There’s pressure not only to sell the last remaining deals in funds where the managers are into the promotion, but to deploy the record $213 billion in funds that were raised in 2021. There’s a flight to quality in terms of asset age as well as location and sponsorship for new investments. Opportunity funds are considering development (primarily multifamily and industrial) and a small number are entertaining office. The key here is to block out the noise and focus on the fundamentals. The challenging environment to raise funds last year is improving, forcing groups to invest their capital to be able to raise new capital

Lenders

We are not seeing much movement from the domestic banks. U.S.-based lenders are still learning how to deal with regulatory pressure with very low payoffs on their portfolio along with a mismatch between the yields that they are receiving on their assets relative to their liabilities. Consequently, foreign lenders are seeing an opportunity to capture market share and are ramping up their lending activity while attracting deposit relationships.

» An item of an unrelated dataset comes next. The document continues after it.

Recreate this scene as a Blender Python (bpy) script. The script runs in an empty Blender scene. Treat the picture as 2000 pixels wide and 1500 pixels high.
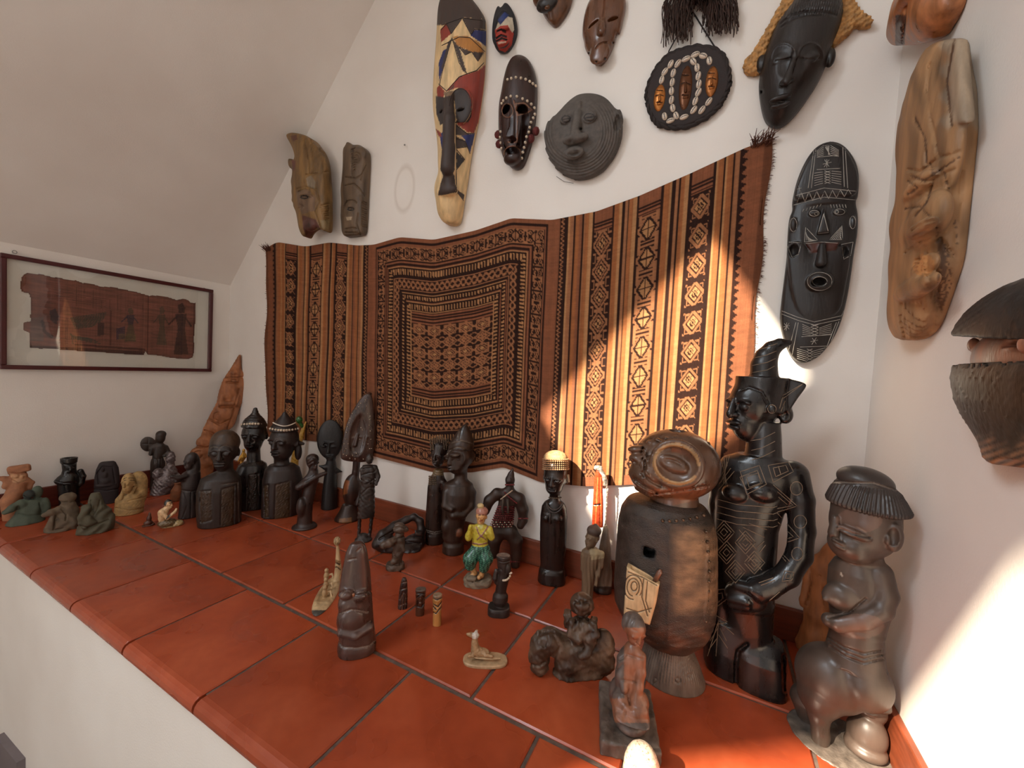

Debt funds and bridge lenders are becoming more flexible while maintaining higher spreads, waiving lockout provisions, bifurcating the interest payments to a current and accrue as well as lowering their stabilized debt yield requirements, allowing for the purchase of interest rate caps that are way out of the money to reduce transaction costs—all to make deals pencil. Specifically, recapitalizations. 

As we settle into 2024 the market is still contending with the timing of the Fed interest rate cuts, a stubbornly strong economy (good for CRE), an upcoming presidential election and heightened geopolitical tension. All these should make for a bumpy recovery for transaction volume this year. 

Shlomi Ronen is a managing principal & founder, Dekel Capital.